Ever hear the song, "Money, money, money, money, monieee". I think the Million Dollar Man played it in his entrance to the wrestling ring at one point of his career- boy, he's pretty bad as a wrestler and don't get me wrong he'll probably rip my legs apart and make me see my own pelvis bones but he still hires a bunch of weak jabroni with his money. Even the owner Vince McMahon is just barely richer than him by having only a billion dollars. He recently wrote about Randy Savage- the Macho Man. "Macho, macho man! I want to be a macho man!" I think some boys who grew up watching T.V. and are coming out of yesterday to be the leaders of today remember the old commercial where Randy Savage yells, "Oh yeah! Snap it into some slim jim!"
Okay, nothing is really useful on today's post. I just was thinking about money, but I don't have any money. I'm just saying it's useful to use my imagination. The world is flat because I'm using my imagination, and the world is spiraling where stuff that come down must go up, way up, and etc. I'm seriously going to get me a job man even if it means me pawning this whole writing career I have going, no matter how much people complain about the economy being bad even if I'm going to be shoveling poop out of those porty potties and smelling bad and get no dates! Me becoming a sugar daddy from shoveling poop would be like the worst nightmare for some guys. Well, it's not that I want to be a sugar daddy after a long night's work of cleaning up the private business of most people but I guess it turns some hot women on. This one episode on Thousand Ways To Die featured a lady who liked to be vomited on because she felt very high when someone did that to her- pretty weird indeed but she passed away after turning victim from forcing a guy to vomit on her. Let's see, my wife would be like "That's nice, dear!"

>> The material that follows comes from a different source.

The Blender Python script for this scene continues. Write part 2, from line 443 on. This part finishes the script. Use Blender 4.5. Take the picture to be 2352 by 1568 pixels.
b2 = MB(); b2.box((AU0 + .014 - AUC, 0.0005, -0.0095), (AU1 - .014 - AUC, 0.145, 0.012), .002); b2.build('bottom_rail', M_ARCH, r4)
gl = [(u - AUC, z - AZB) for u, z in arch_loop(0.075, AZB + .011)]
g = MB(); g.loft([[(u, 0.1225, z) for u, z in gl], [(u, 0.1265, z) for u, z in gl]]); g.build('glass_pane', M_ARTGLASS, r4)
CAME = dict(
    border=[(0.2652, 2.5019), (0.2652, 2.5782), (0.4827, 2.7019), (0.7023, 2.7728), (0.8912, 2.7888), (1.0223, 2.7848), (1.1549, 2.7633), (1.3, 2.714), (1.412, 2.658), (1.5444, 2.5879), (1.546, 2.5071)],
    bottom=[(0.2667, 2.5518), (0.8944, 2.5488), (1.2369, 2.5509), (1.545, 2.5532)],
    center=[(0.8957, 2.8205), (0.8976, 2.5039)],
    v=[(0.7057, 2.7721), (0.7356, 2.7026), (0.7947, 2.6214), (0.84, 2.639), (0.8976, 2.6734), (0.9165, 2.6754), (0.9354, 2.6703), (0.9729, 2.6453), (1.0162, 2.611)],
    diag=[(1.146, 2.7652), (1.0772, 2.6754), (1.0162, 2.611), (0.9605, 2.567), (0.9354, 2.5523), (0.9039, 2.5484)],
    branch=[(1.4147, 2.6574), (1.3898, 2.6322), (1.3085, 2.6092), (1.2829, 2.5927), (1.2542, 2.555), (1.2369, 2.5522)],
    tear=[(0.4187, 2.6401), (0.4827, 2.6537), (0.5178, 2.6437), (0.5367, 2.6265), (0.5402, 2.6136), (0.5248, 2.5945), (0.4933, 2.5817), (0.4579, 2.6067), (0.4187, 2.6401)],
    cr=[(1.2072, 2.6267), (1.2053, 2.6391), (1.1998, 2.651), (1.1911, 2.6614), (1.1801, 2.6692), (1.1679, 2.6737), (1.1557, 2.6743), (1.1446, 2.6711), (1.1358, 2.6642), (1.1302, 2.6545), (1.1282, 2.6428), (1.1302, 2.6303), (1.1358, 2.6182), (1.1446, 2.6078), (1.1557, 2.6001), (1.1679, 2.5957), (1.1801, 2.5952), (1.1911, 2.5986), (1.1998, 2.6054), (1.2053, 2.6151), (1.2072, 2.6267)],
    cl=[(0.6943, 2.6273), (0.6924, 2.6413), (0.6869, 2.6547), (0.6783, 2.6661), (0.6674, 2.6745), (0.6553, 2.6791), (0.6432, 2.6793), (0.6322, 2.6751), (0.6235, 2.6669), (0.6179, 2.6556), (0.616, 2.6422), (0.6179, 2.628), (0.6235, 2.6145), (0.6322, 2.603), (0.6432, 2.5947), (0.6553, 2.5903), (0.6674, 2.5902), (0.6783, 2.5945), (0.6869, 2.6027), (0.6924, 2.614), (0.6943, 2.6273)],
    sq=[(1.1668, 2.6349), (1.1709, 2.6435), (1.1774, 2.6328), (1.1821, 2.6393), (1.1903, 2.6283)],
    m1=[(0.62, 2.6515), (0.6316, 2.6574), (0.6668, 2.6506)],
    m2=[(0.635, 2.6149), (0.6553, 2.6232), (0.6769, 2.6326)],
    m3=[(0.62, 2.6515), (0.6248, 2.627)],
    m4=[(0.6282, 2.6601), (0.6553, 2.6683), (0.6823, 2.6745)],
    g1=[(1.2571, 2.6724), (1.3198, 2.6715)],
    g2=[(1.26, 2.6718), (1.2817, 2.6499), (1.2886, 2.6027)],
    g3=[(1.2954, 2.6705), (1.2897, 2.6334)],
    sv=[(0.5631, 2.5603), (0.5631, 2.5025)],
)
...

Okay, I commemorate the readers for lasting this long- I won't be surprised if I put everybody to sleep. I guess I'm thinking about doing that right now even while I'm writing about ***censored word***. ***Censored word***, man, I'm so out of line. *** Censored word***, ***Censored word***, I have my pledge to to the G-rated crowd. Don't turn me into PG. Yeah, I guess the average person can understand what I'm saying and relate it to some stability that I'm trying to stay honky dory with. Why did the battery never have a B lettering like a D battery? It's because I would stutter from saying I want the B Battery. They're like - what type? I said I want a B Battery dang it. They're like what, I don't get it. Then, I would have to say, okay I would love 2 C batteries then. They're like, have fun. In their minds, they're like thinking I'm really lame.